As I discover these faith nuances, I find myself thinking, “why haven’t I grasped this before?”
Carl Florea, an ordained Lutheran minister, has brought to light, for me, a discernment which I can’t believe I’ve not fully fathomed nor embraced in my many years of faith practice.
By the way, the Rev. Florea is not a minister of a church; rather, he is the executive director of a Housing Resource Board in a burb of Seattle. He wrote a newspaper column this week in the religion section that contained this observation:
“More than once I have had well-meaning Christians refer to the work I have been doing as 'social gospel' work, which, though important, just doesn’t carry the same weight as the 'real gospel' of saving souls.”
Up until a year and a half ago, I must admit that this likely would have been one of my own observations.

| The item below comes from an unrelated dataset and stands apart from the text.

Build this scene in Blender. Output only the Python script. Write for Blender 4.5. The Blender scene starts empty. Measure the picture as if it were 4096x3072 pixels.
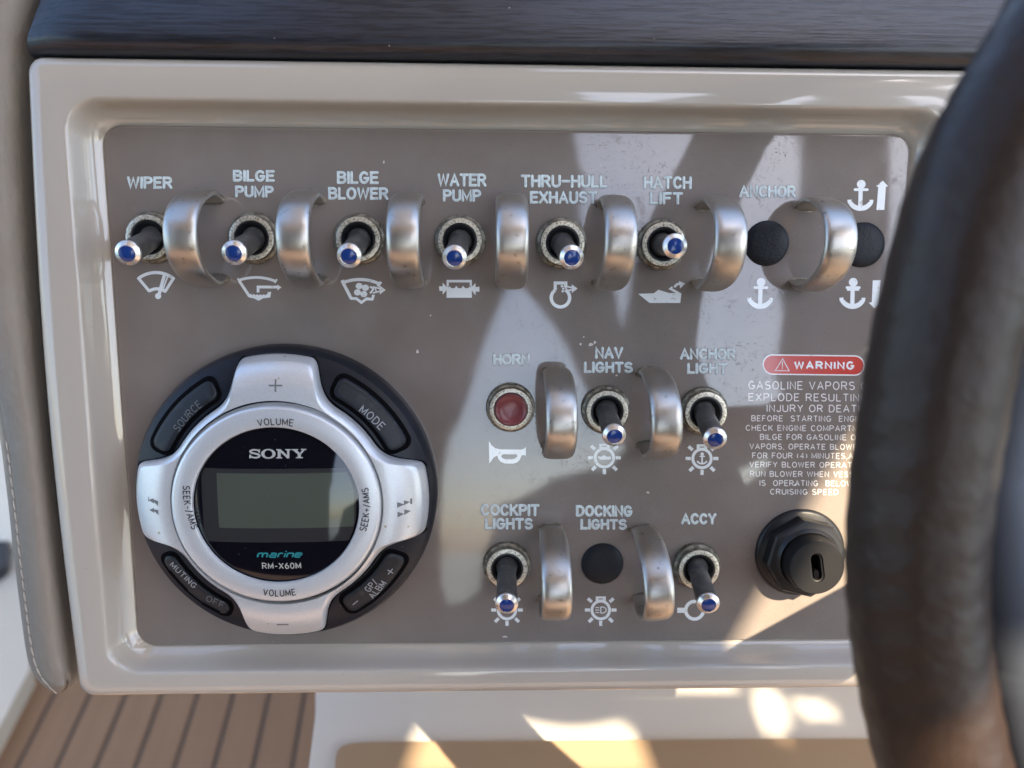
import bpy, bmesh, math, random
from mathutils import Vector, Matrix
from mathutils.geometry import tessellate_polygon
random.seed(7)
S = bpy.context.scene
COL = S.collection
MM = 0.001
rad = math.radians

# ------------------------------------------------------------------ frames
# panel frame: u right, v up along the dash panel, w out of it.  The dash leans back by TILT.
TILT = rad(20.7)
cT, sT = math.cos(TILT), math.sin(TILT)
M = Matrix(((1, 0, 0, 0), (0, sT, -cT, 0), (0, cT, sT, 0), (0, 0, 0, 1)))
CAM = Vector((-0.00843996, 0.04012205, 0.26686886))
R_ = Vector((0.99951051, 0.00590109, 0.0307232)); U_ = Vector((-0.00126718, 0.98887975, -0.14871192))
F_ = Vector((0.03125911, -0.14860019, -0.98840318))
FPX = 3077.0

def ray(x, y):
    return R_ * ((x - 2048) / FPX) - U_ * ((y - 1536) / FPX) + F_

def P(x, y, h=0.0):                       # photo pixel -> point of the panel frame at height h (m)
    d = ray(x, y)
    return CAM + d * ((h - CAM.z) / d.z)

# ------------------------------------------------------------------ camera, world, sun
cd = bpy.data.cameras.new('camera')
cam = bpy.data.objects.new('camera', cd); COL.objects.link(cam)
cd.sensor_width = 36.0; cd.lens = FPX / 4096 * 36
cd.clip_start = 0.005; cd.clip_end = 3000
rot = Matrix(((R_.x, U_.x, -F_.x), (R_.y, U_.y, -F_.y), (R_.z, U_.z, -F_.z)))
cam.matrix_world = M @ (Matrix.Translation(CAM) @ rot.to_4x4())
cd.dof.use_dof = True; cd.dof.focus_distance = 0.262; cd.dof.aperture_fstop = 8.0
S.camera = cam

SUN_L = Vector((0.50, 0.62, 1.0)).normalized()          # towards the sun, panel frame
SUN_W = (M.to_3x3() @ SUN_L).normalized()
elev = math.asin(SUN_W.z); azim = math.atan2(SUN_W.x, SUN_W.y)
world = bpy.data.worlds.new('World'); S.world = world; world.use_nodes = True
nt = world.node_tree
sky = nt.nodes.new('ShaderNodeTexSky'); sky.sky_type = 'NISHITA'; sky.sun_disc = False
sky.sun_elevation = elev; sky.sun_rotation = azim
sky.air_density = 1.0; sky.dust_density = 1.6; sky.ozone_density = 1.6
bg = nt.nodes['Background']; bg.inputs[1].default_value = 0.15
nt.links.new(sky.outputs[0], bg.inputs[0])
sl = bpy.data.lights.new('sun', 'SUN'); sl.energy = 4.6; sl.angle = rad(0.5); sl.color = (1.0, 0.82, 0.58)
sun = bpy.data.objects.new('sun', sl); COL.objects.link(sun)
sun.rotation_euler = SUN_W.to_track_quat('Z', 'Y').to_euler()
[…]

The point this all raises concerns our mostly cultural-based separation of “spiritual things” and “earthly things”. This has been described philosophically as being “dualistic,” perhaps rooted in Greek thought.
Unfortunately, many of these dualistic notions have crept into segments of the Christian church, resulting in many quarters in a higher value being placed on the “spiritual” over the “earthly”.

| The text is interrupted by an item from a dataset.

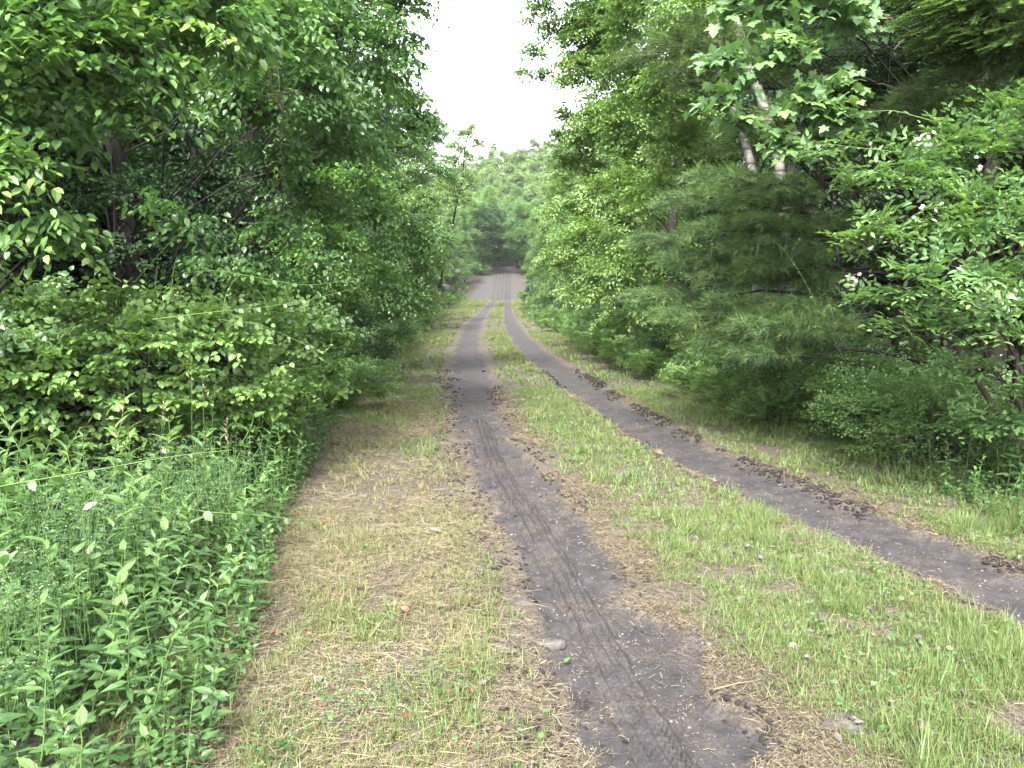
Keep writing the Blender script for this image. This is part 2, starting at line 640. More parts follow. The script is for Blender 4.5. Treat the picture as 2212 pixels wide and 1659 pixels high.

When our total focus is on “getting people saved”, salvation somehow defines itself as being concerned with only the spirit and the afterlife. How we conduct our lives here and now is of much less importance, because we’re “in the fold” everlastingly.
Florea posits that “this dualism is unknown to the Jesus of the Bible”. He believes that when Jesus spoke of salvation, it was not about souls exclusively, but it was about people and wholeness. It was not primarily about the afterlife and one’s status therein; salvation was about the provision to make us whole right now – connected to and in relationship with God.
That’s as profound as I am able to comprehend. And it means I need to expand my contemplation of what salvation encompasses and impels.
Florea concludes with a quotation by the famous “author unknown”: “The goal of the faithful life is not to flee the material world to embrace the spiritual one, but rather to gain the eyes to see that the spiritual world is known in and through the material one.”
That’s why the Rev. Florea’s congregation is composed of people with shelter needs rather than of people in comfortable pews. If we as Christians could even grasp a portion of this wisdom, the world would see our Savior differently.